The story of the supper comes down to us from Annaatje, who was the daughter of Cornelius and who became the wife of her cousin Joel Dubois. The feast was held late in the autumn of 1781, after the turkeys and the chickens had been fattened, and the hams had been cured, and the cider had become mellow. The house was filled, the sitting room with the Whigs of the neighborhood, the Duboises, the Salisburys, the Van Ordens, the Van Vechtens, Gysbert Oosterhoudt and Domine Johannes Schuneman; the kitchen in the basement with the uninvited but not forbidden slaves of the yeomen overhead. There was loud and hearty talking in Dutch; there was dancing to the music of the fiddles of the negroes; there was a long table covered with food, there was an abundance of flip and toddy in bockjes or wooden bowls. A prominent figure in the crowd was the figure of a repentent Tory, who went about with a bowl of milk punch, asking each guest to drink with him to the final success of the American arms. When the vessel was nearly empty, he was full of the generous liquor, and put the bowl upon his head. With the small remainder of the punch streaming down his long white hair upon his shoulders, he kept on with his noisy and strained rejoicings over the surrender at Yorktown. The party broke up after midnight, and it is said that a venerable elder of the United Churches of Catskill and Coxsackie went to his home, for the only time in his life, in a state of unnatural exhilaration.
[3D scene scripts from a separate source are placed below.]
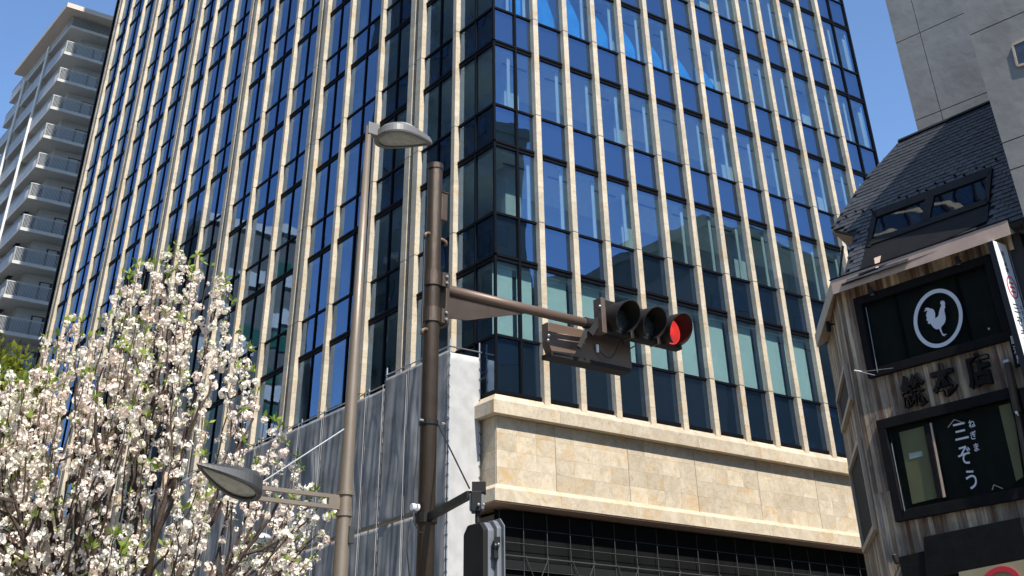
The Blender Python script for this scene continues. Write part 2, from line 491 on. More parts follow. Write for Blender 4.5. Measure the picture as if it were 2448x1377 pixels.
# spandrel backing, slabs, ceilings, core
sp = MB(); ce = MB(); co = MB()
for z0, z1, vis in rows:
    if not vis:
        sp.box((X0 + .12, Y0 + .10, z0 - .1), (X1 - .05, Y0 + .16, z1 + .05))
        sp.box((X0 + .10, Y0 + .16, z0 - .1), (X0 + .16, Y1 - .05, z1 + .05))
for b in bands:
    ce.box((X0 + .17, Y0 + .17, b - .22), (X1 - .1, Y1 - .1, b + .1))
    ce_l = MB()
co.box((X0 + 3.2, Y0 + 3.0, 8.6), (X1 - 1, Y1 - 1, ZTOP))
for x in (X0 + 1.2, 29.1, 35.2, 41.2):
    co.box((x, Y0 + 1.0, 8.6), (x + .7, Y0 + 1.7, ZTOP))
for k in range(1, 9):
    co.box((X0 + 1.1, Y0 + k * 6.1, 8.6), (X0 + 1.8, Y0 + k * 6.1 + .7, ZTOP))
co.box((X0 + .2, Y1 - .3, 0), (X1 - .05, Y1, ZTOP)); co.box((X1 - .3, Y0 + .3, 0), (X1 - .06, Y1 - .3, ZTOP))
sp.build('spandrel_panel', M['spand'], tower)
ce.build('floor_slab', M['ceil'], tower)
co.build('interior_core', M['core'], tower)
# ceiling strip fittings seen through the glass
lt = MB()
for b in bands[:5]:
    for x in [X0 + 1.0 + 2.1 * i for i in range(10)]:
        lt.box((x, Y0 + .8, b - .25), (x + 1.2, Y0 + .9, b - .225))
lt.build('ceiling_fitting', M['frame2'], tower)
# blinds drawn on the first office floor, some half drawn above
def blind(x0, x1, z0, z1, mat='blind', nm='roller_blind'):
    MB().box((x0 + .05, Y0 + .30, z0), (x1 - .05, Y0 + .31, z1)).build(nm, M[mat], tower, center=True)
for i, (a, b) in enumerate(rcols[:11]):
    if i == 4: blind(a, b, 13.7, 15.6)
    else: blind(a, b, 13.62, 16.1)
for k in range(0, 5):
    for i in range(0, 15):
        if (i * 7 + k * 3) % 5 == 0: continue
        a, b = rcols[i]; z0 = bands[k] + TH; z1 = bands[k] + FH
        MB().box((b - .20, Y0 + .22, z0), (b - .06, Y0 + .26, z1 - .15)).build('curtain_edge', M['core'], tower, center=True)
# blue sheeting stacked inside the upper office floor
prev = random.getstate(); random.seed(11)
for i in range(1, 9):
    a, b = rcols[i]; z0 = bands[2] + TH if i > 0 else 0
    hh = [2.2, 2.2, 2.0, 1.7, 1.5, 1.3, 1.2, 1.1][i - 1]
    pts = []
    for j in range(9):
        t = j / 8
        pts.append(Vector((a + (b - a) * t, Y0 + .36, z0 + hh * (.80 + .35 * sin(pi * (t * .8 + .15)) - .55 * t ** 1.8))))
    pts += [Vector((b, Y0 + .36, z0 - .05)), Vector((a, Y0 + .36, z0 - .05))]
    MB().slab(pts, (0, .05, 0)).build('blue_sheeting', M['tarp'], tower, center=True)
random.setstate(prev)
# frames
fm = MB()
for b in bands:
    for z0, z1, d in ((b - .11, b - .045, .03), (b - .045, b + .02, .006), (b + .02, b + .10, .04)):
        fm.box((X0 - d, Y0 - d, z0), (X1, Y0 + .09, z1))
        fm.box((X0 - d, Y0 + .09, z0), (X0 + .09, Y1, z1))
for z in [13.6] + [b + TH for b in bands[:-1]]:
    fm.box((X0 - .035, Y0 - .035, z - .04), (X1, Y0 + .09, z + .04))
    fm.box((X0 - .035, Y0 + .09, z - .04), (X0 + .09, Y1, z + .04))
fm.box((X0 - .05, Y0 - .05, ZG - .02), (X1, Y0 + .09, ZG + .085)); fm.box((X0 - .05, Y0 + .09, ZG - .02), (X0 + .09, Y1, ZG + .085))
fm.build('floor_band_frame', M['frame'], tower)
vm = MB()
for x in (23.45, 43.84): vm.box((x - .04, Y0 - .055, ZG), (x + .04, Y0 + .085, ZTOP))
vm.box((X0 - .04, Y0 - .04, ZG), (X0 + .045, Y0 + .045, ZTOP))
vm.box((X1 - .08, Y0 - .06, ZG), (X1 + .02, Y0 + .2, ZTOP))
for i in range(0, len(lcols) - 1, 2):
    m_ = (lcols[i][1] + lcols[i + 1][0]) / 2
    vm.box((X0 - .035, m_ - .035, ZG), (X0 + .085, m_ + .035, ZTOP))
vm.box((X0 - .1, Y1 - .08, ZG), (X0 + .2, Y1 + .02, ZTOP))
vm.build('mullion', M['frame'], tower)
rm = MB().box((X0 - .1, Y0 - .1, ZTOP), (X1 + .1, Y1 + .1, ZTOP + 1.0)); rm.build('parapet', M['frame2'], tower)
MB().box((X0 + .6, Y0 + .6, 0), (X1 - .3, Y1 - .3, 8.55)).build('lower_storeys', M['core'], tower)
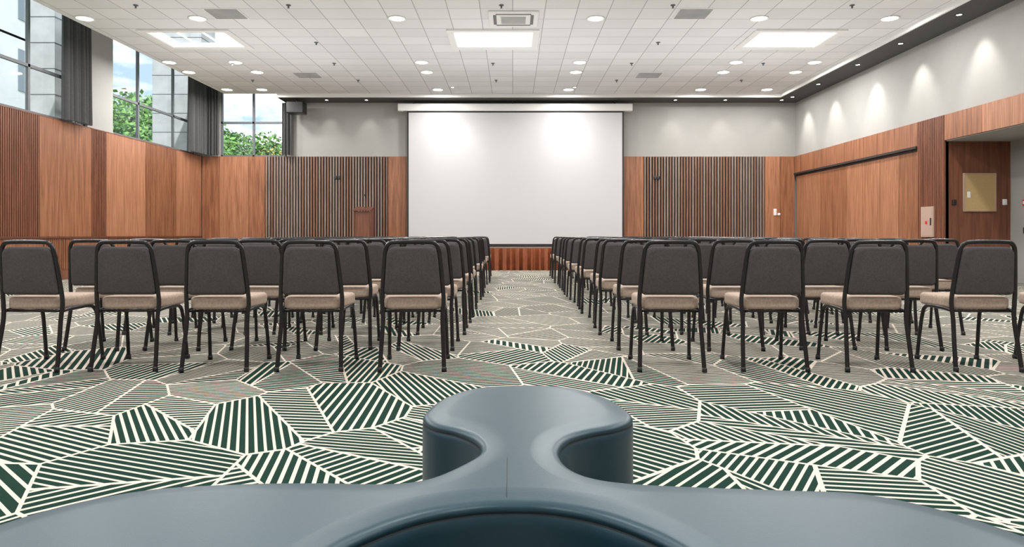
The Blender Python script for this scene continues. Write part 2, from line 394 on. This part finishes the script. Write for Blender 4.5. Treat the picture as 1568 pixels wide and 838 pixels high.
# ------------------------------------------------------------------ wall fittings
b = MB(); b.box(9.05,9.66,NY1-.035,NY1-.005,1.435,2.17,'gold')
for a in ((9.03,9.05,1.42,2.19),(9.66,9.68,1.42,2.19),(9.05,9.66,1.42,1.44),(9.05,9.66,2.165,2.19)): b.box(a[0],a[1],NY1-.045,NY1-.005,a[2],a[3],'pale')
b.box(9.10,9.16,NY1-.04,NY1-.034,1.7,1.82,'white')
b.obj('notice_board')
b = MB(); b.rbox(8.81,8.88,NY1-.05,NY1-.0,1.55,1.66,.01,'black'); b.obj('door_access_reader')
b = MB(); b.rbox(9.82,9.90,NY1-.04,NY1-.0,1.55,1.67,.01,'white'); b.rbox(9.835,9.885,NY1-.05,NY1-.04,1.57,1.62,.004,'white'); b.obj('light_switch')
b = MB(); b.box(XR-.075,XR-.05,14.0,14.43,.91,1.54,'pale'); b.box(XR-.08,XR-.075,14.03,14.40,.94,1.51,'pale')
b.box(XR-.085,XR-.08,14.06,14.10,1.15,1.3,'black'); b.rbox(XR-.09,XR-.08,14.2,14.26,1.18,1.24,.004,'red'); b.obj('hose_cabinet')
b = MB(); b.rbox(NX-.05,NX,13.2,13.32,1.52,1.64,.01,'red'); b.rbox(NX-.06,NX-.05,13.23,13.29,1.55,1.61,.004,'white'); b.obj('fire_alarm_call_point')
b = MB(); b.rbox(NX-.03,NX,13.25,13.33,.98,1.1,.01,'black'); b.obj('wall_socket')
b = MB(); b.box(NX-.04,NX-.003,11.7,12.9,0.003,2.15,'white'); b.box(NX-.05,NX-.04,11.76,12.84,.02,2.1,'grey'); b.tube([(NX-.05,12.75,1.02),(NX-.09,12.75,1.02),(NX-.09,12.62,1.02)],.01,'black'); b.obj('door_1')
b = MB(); b.rbox(8.0,8.09,YB-.09,YB-.06,1.55,1.75,.008,'white'); b.rbox(8.12,8.20,YB-.09,YB-.06,1.55,1.62,.008,'white'); b.obj('light_switch')
for x in (-5.37, 4.42):
    b = MB(); b.rbox(x-.09,x-.01,YB-.1,YB-.06,2.66,2.76,.006,'black'); b.rbox(x+.01,x+.09,YB-.1,YB-.06,2.66,2.76,.006,'black'); b.obj('wall_socket')
# speaker
b = MB(); b.rbox(-6.72,-6.22,20.25,20.65,4.58,4.92,.02,'black'); b.box(-6.70,-6.24,20.24,20.25,4.60,4.90,'black'); b.tube([(-6.47,20.45,4.9),(-6.47,20.45,5.015)],.02,'black'); b.obj('loudspeaker')

# ------------------------------------------------------------------ screen
b = MB(); ys_ = 20.68
b.box(SC[0]+.05, SC[1]-.05, ys_, ys_+.012, .68, 4.70, 'screen')
b.box(SC[0], SC[0]+.05, ys_-.002, ys_+.014, .64, 4.70, 'black'); b.box(SC[1]-.05, SC[1], ys_-.002, ys_+.014, .64, 4.70, 'black')
b.box(SC[0]+.05, SC[1]-.05, ys_-.002, ys_+.014, .64, .68, 'black'); b.box(SC[0]+.05, SC[1]-.05, ys_-.003, ys_+.01, 4.66, 4.70, 'black')
b.rbox(-3.47, 3.62, ys_-.09, ys_+.14, 4.70, 4.92, .02, 'white'); b.box(-3.3,3.4,ys_-.02,ys_+.02,4.695,4.705,'black')
for x in (-3.0,0,3.1): b.box(x-.02,x+.02,ys_-.02,ys_+.1,4.9,5.018,'black')
b.tube([(SC[0],ys_,.63),(SC[1],ys_,.63)],.018,'black')
b.obj('projection_screen')

# ------------------------------------------------------------------ stage
b = MB(); SX0,SX1,SY0 = -5.2,5.4,18.45
b.box(SX0,SX1,SY0,YB-.07,.52,.6,'stage'); b.box(SX0+.1,SX1-.1,SY0+.12,YB-.1,0,.52,'slat_back')
q = b.mat('skirt'); i0 = len(b.v); n = 1500
for r,(z) in enumerate((.0,.15,.3,.45,.56,.6)):
    for i in range(n+1):
        x = SX0+(SX1-SX0)*i/n; a = .065*math.sin(x*33+.6*math.sin(x*7))+.03*math.sin(x*57+1)+.02*math.sin(x*13)
        b.v.append((x, SY0-.12+a*(1.15-z*1.2), z))
for r in range(5):
    for i in range(n):
        k = i0+r*(n+1)+i; b.f.append((k,k+1,k+n+2,k+n+1)); b.mi.append(q); b.sm.append(True)
b.obj('stage')
# lectern
b = MB(); x0,x1,y0,y1=-4.48,-3.98,19.2,19.6
b.box(x0+.03,x1-.03,y0+.04,y1-.04,.63,1.62,'wood_red'); b.box(x0,x1,y0,y1,.6,.64,'wood_dark')
for (xa,xb) in ((x0,x0+.03),(x1-.03,x1)): b.box(xa,xb,y0,y1,.64,1.68,'wood_dark')
b.quad([(x0-.01,y0-.02,1.66),(x1+.01,y0-.02,1.66),(x1+.01,y1+.02,1.76),(x0-.01,y1+.02,1.76)],'wood_dark')
b.quad([(x0-.01,y0-.02,1.63),(x0-.01,y1+.02,1.73),(x1+.01,y1+.02,1.73),(x1+.01,y0-.02,1.63)],'wood_dark')
b.quad([(x0-.01,y0-.02,1.63),(x1+.01,y0-.02,1.63),(x1+.01,y0-.02,1.66),(x0-.01,y0-.02,1.66)],'wood_dark')
b.quad([(x0-.01,y1+.02,1.73),(x0-.01,y1+.02,1.76),(x1+.01,y1+.02,1.76),(x1+.01,y1+.02,1.73)],'wood_dark')
b.tube(spline([(-4.2,19.5,1.72),(-4.2,19.5,1.9),(-4.2,19.47,2.03),(-4.2,19.4,2.08)],4),.008,'black'); b.tube([(-4.2,19.41,2.075),(-4.2,19.35,2.1)],.018,'black')
b.obj('lectern')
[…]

During the Revolution seventeen regiments were organized in the Province and the State of New York. The commissions of the officers of the eleventh regiment bear the date of the twentieth of October, 1775, The colonel was Anthony Van Bergen of Coxsackie, the lieutenant-colonel was Cornelius Dubois, and one of the captains was Samuel Van Vechten. Dubois served within the State during the greater part of the war. But I have not been able to determine whether it was he, who, in October, 1780, so bravely commanded the extreme right of Van Rensselaerís little army at Klockís Field on the Mohawk, or whether it was he who, in May 1781, built the block-house near the house of Jacob Shaler on the Cobleskill, and which was called Fort Dubois.

The last days of Cornelius Dubois were days of poverty. He was always careless in money affairs, and, while he had means or credit, lent both freely. It is still remembered that needy borrowers would shout their requests to him across the Catskill, and would receive their answer back in like manner. He also paid large sums in taking up the forged notes and orders of his oldest son Benjamin. About 1789, he sold his house and lands to Jacobus Bogardus, and although Dubois lived nearly fifteen years longer, further mention of him ceases.

He had nine children. The sons were Benjamin, Lawrence, Barent and Abraham. The daughters were Geertruy, who died young, Catharyntje, who married Peter Bogardus, Geertruy, who married John Dubois, Araantje, who married John Mallory, and Annaatje, who married Joel Dubois.